Les Savy Fav – Root for Ruin

Rating: ★★★★☆

Writing about Les Savy Fav is really difficult to do without keeping frontman Tim Harrington in mind.  It’s not just his vocals, but his overall performance attitude, making each show something to remember. Root for Ruin feels a great deal like an album made perfectly for one of Tim’s amazing stage shows, giving him plenty of fuel, and just enough time to breathe and drench the audience in his sweat.

Out of the gate, “Appetites” just straight ahead knocks you out.  It’s got sharp knifing guitars cutting across each other, and then Tim takes the stage.  You can envision him approaching the audience, shoving the microphone in our face as he screams “we still got our appetites,” making a statement that Les Savy Fav aren’t ready to call it a day–thank goodness. They won’t let up just yet either, bringing you pounding drums into the mix with “Dirty Knails.”  As those guitars fly into the mix, you can see the veteran band moving the audience to a passionate frenzy.

“Sleepless in Silverlake” is one of those sprawling songs where Tim would probably sit on the edge of the stage, toying with members of the audience, perhaps doing some sort of well-timed crouch/stomp across the stage.  Pristine guitars carry themselves with grace throughout this track, while Harrington’s vocals remain steady, serving more as the skeletal backbone of the song. Root for Ruin doesn’t just rush along either, as some of their albums have done, it lets the listener gather themselves up as well, much like “Let’s Get Out of Here,” using swinging high vocals and one of the strongest melodies the band’s offered us to date. It’s adult post-rock, but done with such vibrance and self-assuredness that you’ll swear it never sounded this good.

One of the things the band has managed to do so well is balance the juxtaposition of their quieter, subdued moments with edgy rockers.  Thrown back to back, “High and Unhinged” and “Excess Energies” demonstrate the perfect contrast in the band’s work, with the former using sort of a staccato guitar line to correlate with Tim’s stop and start vocal delivery.  It’s not nearly as in your face as the other work on Root for Ruin, but it surely falls in line with some of the group’s more accomplished numbers.  “Excess Energies” just hits you from the opening seconds, using violent imagery to give a bit of resonation to the ferocity with which the band exhibits, both in this song and live.

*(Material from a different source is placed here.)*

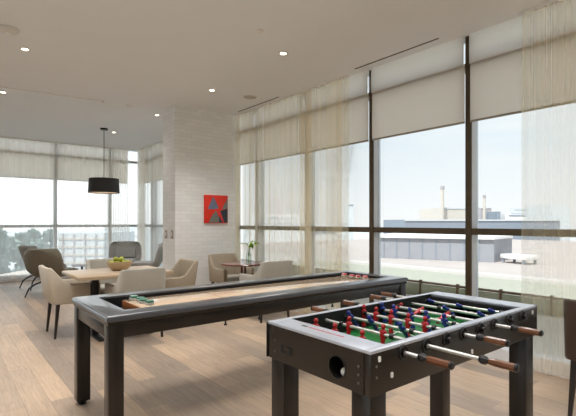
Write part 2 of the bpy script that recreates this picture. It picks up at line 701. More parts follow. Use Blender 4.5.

You see, you can’t possibly approach writing about Les Savy Fav without incorporating some aspect of the band’s live performances, as they’re surely one of the most original and invigorating live acts around at the moment.  All of Root for Ruin feels precisely like a well lined-up showcase of everything the group has to offer listeners, using  pummeling numbers alongside songs that tend to meander, albeit with an edginess you’re not likely to find elsewhere.  After years of playing together, they’ve finally seemed to encompass in the live recording everything we’ve all known about them all along, bottling up their fury and creativity in one glorious collection of eleven tracks.